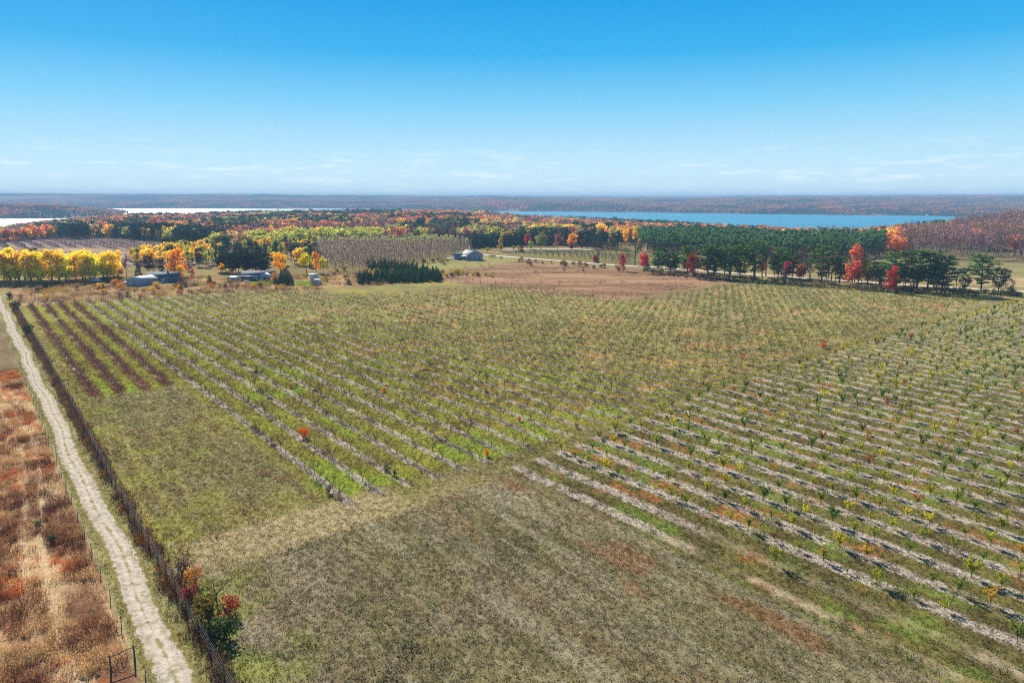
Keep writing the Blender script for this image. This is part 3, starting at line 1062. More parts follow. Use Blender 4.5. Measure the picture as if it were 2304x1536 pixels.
def white_pine(seed, n=2600, size=0.55):
    """layered limbs with flat needle pads, total height ~16"""
    r = np.random.default_rng(seed)
    tb, cb = B(), B()
    Ht = 16.0
    lean = r.normal(size=2) * 0.35
    tb.tube((0, 0, -0.3), (lean[0] * 0.5, lean[1] * 0.5, Ht * 0.5), 0.27, 0.19, 0, 7)
    tb.tube((lean[0] * 0.5, lean[1] * 0.5, Ht * 0.5), (lean[0], lean[1], Ht * 0.97), 0.19, 0.04, 0, 6)
    pads = []
    z = Ht * (0.14 + 0.12 * r.random())
    while z < Ht * 0.98:
        f = z / Ht
        reach = 4.0 * (1 - ((f - 0.62) / 0.55) ** 2) * (0.8 + 0.4 * r.random())
        reach = max(reach, 0.7)
        m = r.integers(3, 6)
        a0 = r.random() * 6.283
        for i in range(m):
            if r.random() < 0.16:
                continue
            a = a0 + i * 6.283 / m + r.normal() * 0.3
            q = reach * (0.55 + 0.55 * r.random())
            p0 = np.array([lean[0] * f, lean[1] * f, z])
            p1 = p0 + np.array([math.cos(a) * q, math.sin(a) * q, q * (0.12 + 0.35 * r.random())])
            tb.tube(p0, p1, 0.07, 0.025, 0, 4)
            for t in (0.5, 0.8, 1.0):
                if f < 0.36 and r.random() < 0.5:
                    continue
                c = p0 + (p1 - p0) * t
                s = (0.62 + 0.5 * r.random()) * (0.75 + 0.5 * t) * (0.7 + 0.4 * (1 - f))
                pads.append((c[0], c[1], c[2] + 0.15, s * 1.35, s * 1.35, s * 0.42))
        z += Ht * (0.038 + 0.03 * r.random())
    C, d = blob_points(n, pads, r, 0.4)
    cb.quads(C, size, nrm=d * 0.4 + np.array([0, 0, 0.7]), r=r)
    return tb, cb


def conifer(seed, n=500, size=0.5, slim=0.3, Ht=10.0, skirt=0.06, flat=False):
    r = np.random.default_rng(seed)
    tb, cb = B(), B()
    tb.tube((0, 0, -0.2), (0, 0, Ht * 0.95), 0.16, 0.02, 0, 5)
    t = 1 - np.sqrt(r.random(n))          # more needles low down
    lay = np.floor(t * 13) / 13 + r.random(n) * 0.05
    t = 0.5 * t + 0.5 * lay
    z = Ht * (skirt + (1 - skirt) * t)
    rad = Ht * slim * (1 - t) ** (0.55 if flat else 0.85) * (0.5 + 0.5 * r.random(n) ** 0.4)
    a = r.random(n) * 6.283
    rad = rad * (1 + 0.18 * np.sin(a * 5 + seed) + 0.1 * np.sin(a * 3 + t * 20))
    C = np.stack([np.cos(a) * rad, np.sin(a) * rad, z - rad * 0.18], 1)
    nr = np.stack([np.cos(a) * 0.7, np.sin(a) * 0.7, np.full(n, 0.6)], 1)
    cb.quads(C, size, nrm=nr, r=r)
    return tb, cb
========
● **Given exercise**
Restate the whole of the material word for word without the pictures.

● **Completed exercise**
Keep writing the Blender script for this image. This is part 3, starting at line 1062. More parts follow. Use Blender 4.5. Measure the picture as if it were 2304x1536 pixels.
def white_pine(seed, n=2600, size=0.55):
    """layered limbs with flat needle pads, total height ~16"""
    r = np.random.default_rng(seed)
    tb, cb = B(), B()
    Ht = 16.0
    lean = r.normal(size=2) * 0.35
    tb.tube((0, 0, -0.3), (lean[0] * 0.5, lean[1] * 0.5, Ht * 0.5), 0.27, 0.19, 0, 7)
    tb.tube((lean[0] * 0.5, lean[1] * 0.5, Ht * 0.5), (lean[0], lean[1], Ht * 0.97), 0.19, 0.04, 0, 6)
    pads = []
    z = Ht * (0.14 + 0.12 * r.random())
    while z < Ht * 0.98:
        f = z / Ht
        reach = 4.0 * (1 - ((f - 0.62) / 0.55) ** 2) * (0.8 + 0.4 * r.random())
        reach = max(reach, 0.7)
        m = r.integers(3, 6)
        a0 = r.random() * 6.283
        for i in range(m):
            if r.random() < 0.16:
                continue
            a = a0 + i * 6.283 / m + r.normal() * 0.3
            q = reach * (0.55 + 0.55 * r.random())
            p0 = np.array([lean[0] * f, lean[1] * f, z])
            p1 = p0 + np.array([math.cos(a) * q, math.sin(a) * q, q * (0.12 + 0.35 * r.random())])
            tb.tube(p0, p1, 0.07, 0.025, 0, 4)
            for t in (0.5, 0.8, 1.0):
                if f < 0.36 and r.random() < 0.5:
                    continue
                c = p0 + (p1 - p0) * t
                s = (0.62 + 0.5 * r.random()) * (0.75 + 0.5 * t) * (0.7 + 0.4 * (1 - f))
                pads.append((c[0], c[1], c[2] + 0.15, s * 1.35, s * 1.35, s * 0.42))
        z += Ht * (0.038 + 0.03 * r.random())
    C, d = blob_points(n, pads, r, 0.4)
    cb.quads(C, size, nrm=d * 0.4 + np.array([0, 0, 0.7]), r=r)
    return tb, cb


def conifer(seed, n=500, size=0.5, slim=0.3, Ht=10.0, skirt=0.06, flat=False):
    r = np.random.default_rng(seed)
    tb, cb = B(), B()
    tb.tube((0, 0, -0.2), (0, 0, Ht * 0.95), 0.16, 0.02, 0, 5)
    t = 1 - np.sqrt(r.random(n))          # more needles low down
    lay = np.floor(t * 13) / 13 + r.random(n) * 0.05
    t = 0.5 * t + 0.5 * lay
    z = Ht * (skirt + (1 - skirt) * t)
    rad = Ht * slim * (1 - t) ** (0.55 if flat else 0.85) * (0.5 + 0.5 * r.random(n) ** 0.4)
    a = r.random(n) * 6.283
    rad = rad * (1 + 0.18 * np.sin(a * 5 + seed) + 0.1 * np.sin(a * 3 + t * 20))
    C = np.stack([np.cos(a) * rad, np.sin(a) * rad, z - rad * 0.18], 1)
    nr = np.stack([np.cos(a) * 0.7, np.sin(a) * 0.7, np.full(n, 0.6)], 1)
    cb.quads(C, size, nrm=nr, r=r)
    return tb, cb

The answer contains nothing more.